D Troop 1/10th Cavalry, 1966-1971

“The Original D Troop”

Shamrocks in Vietnam

”In Country”

D Troop organized in 1965 in Ft. Lewis, WA, to provide air reconnaissance and rapid deployment capability to the US Army’s armored 1st Squadron 10th Cavalry.  D Troop’s “Shamrocks”, a name given them by CO MAJ Thomas Shaughnessy, deployed to Vietnam with the 2nd Brigade, 4th Infantry Division in 1966 where the unit remained continuously engaged until withdrawn in 1971.

Operating from  Dragon Mountain Base Camp (later known as Camp Enari) near Pleiku in Vietnam’s Central Highlands, the “Shamrocks”, were quickly engaged. With the 4th Division positioned astride a branch of the Ho Chi Minh Trail, which funneled North Vietnamese (NVA) troops into South Vietnam via nearby Cambodia, enemy contact was frequent and widespread.

D Troop’s mission was to deploy “Scout” aircraft to locate the enemy, then “Gunships” would suppress and destroy so that “Slicks” could insert Aero-Rifle infantry into the Landing Zone (“LZ”)  to hold the area until reinforced by ground units.  In fact, Shamrock aircraft found themselves involved in a continuous stream of missions in support of  a wide array of ground and other airmobile forces in the area.

In 1970, D Troop moved from Camp Enari to Camp Radcliff at An-Khe, and later would be based at Lane AAF in Qui Nhon.  D Troop’s Shamrocks distinguished themselves with bravery, resourcefulness and tenacity throughout their involvement in the Vietnam War and helped write an important chapter in Army Aviation history.

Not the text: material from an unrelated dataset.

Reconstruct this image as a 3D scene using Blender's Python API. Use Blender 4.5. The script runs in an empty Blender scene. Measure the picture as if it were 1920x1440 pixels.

D Troop was a diverse mix of volunteer and drafted enlisted men, and pilot/officers, both groups made up of both career soldiers and those who counted down the days until they resumed civilian life. Living together, eating together, working together as days in country turned into weeks, and then months, with no real time off, deprived of even basic comforts, they performed remarkably.

Serving 1-year “Tours” (some for longer), an estimated 1200 men served in D Troop during its deployment in Vietnam.  For some, it was a brief interruption of their otherwise civilian lives, for others it was a stepping stone in military careers.  For all, the experience remains a defining moment in their lives.